È stato molto difficile scriverla, ma allo stesso tempo è una canzone speciale, talmente importante che ho deciso di darle il titolo del disco, Exit, appunto. Il testo mi aveva messo in difficoltà perché è molto breve, ma al contempo essenziale, dentro c’era tutto quello che volevo dire. Persino Niccolò Fabi, venuto alla presentazione Roma mi ha detto che avrei potuto scrivere un’altra strofa ma alla fine a me piaceva così.

La realizzazione di questo disco, fisicamente parlando, ha preso la forma di un gioco da tavola. Lo si può vedere aprendo la copia del vinile che avete realizzato. Com’è nata questa idea?

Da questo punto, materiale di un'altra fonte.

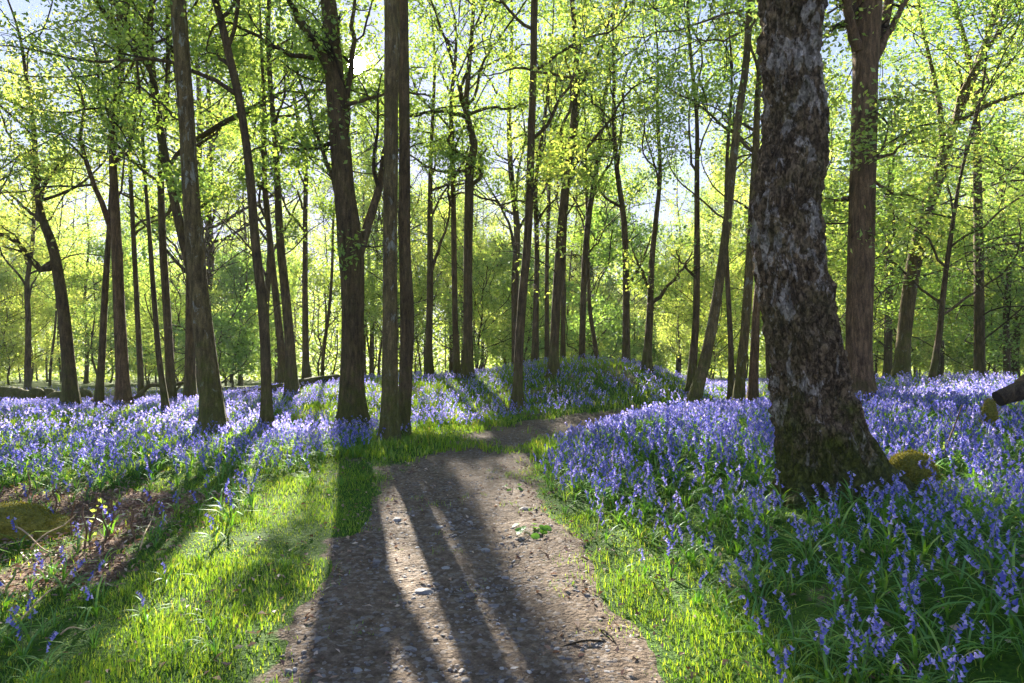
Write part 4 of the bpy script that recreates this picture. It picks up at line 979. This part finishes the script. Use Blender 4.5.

Nel corso di questi ultimi anni, insieme ai componenti della band è nato una specie di scherzo. In ogni imprevisto che ci capitava dicevamo tra noi che era una prova del grande gioco che ci vedeva protagonisti. Ogni problema, ogni situazione surreale erano una sorta di prova da superare per accedere al livello successivo. Così quando l’album ha preso forma ci è sembrato naturale portare nella realtà anche di chi ci segue questo gioco.

Il progetto grafico è stato realizzato e reso reale dai bravissimi Vincenzo Del Vecchio e Sigiu Bellettini, io invece mi sono messo addirittura a scrivere un regolamento che troverete all’interno dell’album, con tanto di dadi per giocare. Un vero e proprio disco interattivo. Il gioco è un modo per dire che non abbiamo controllo sulle cose, che dobbiamo scendere a patti con la fatalità e con l’imprevisto, in questo i dadi sono la metafora più potente.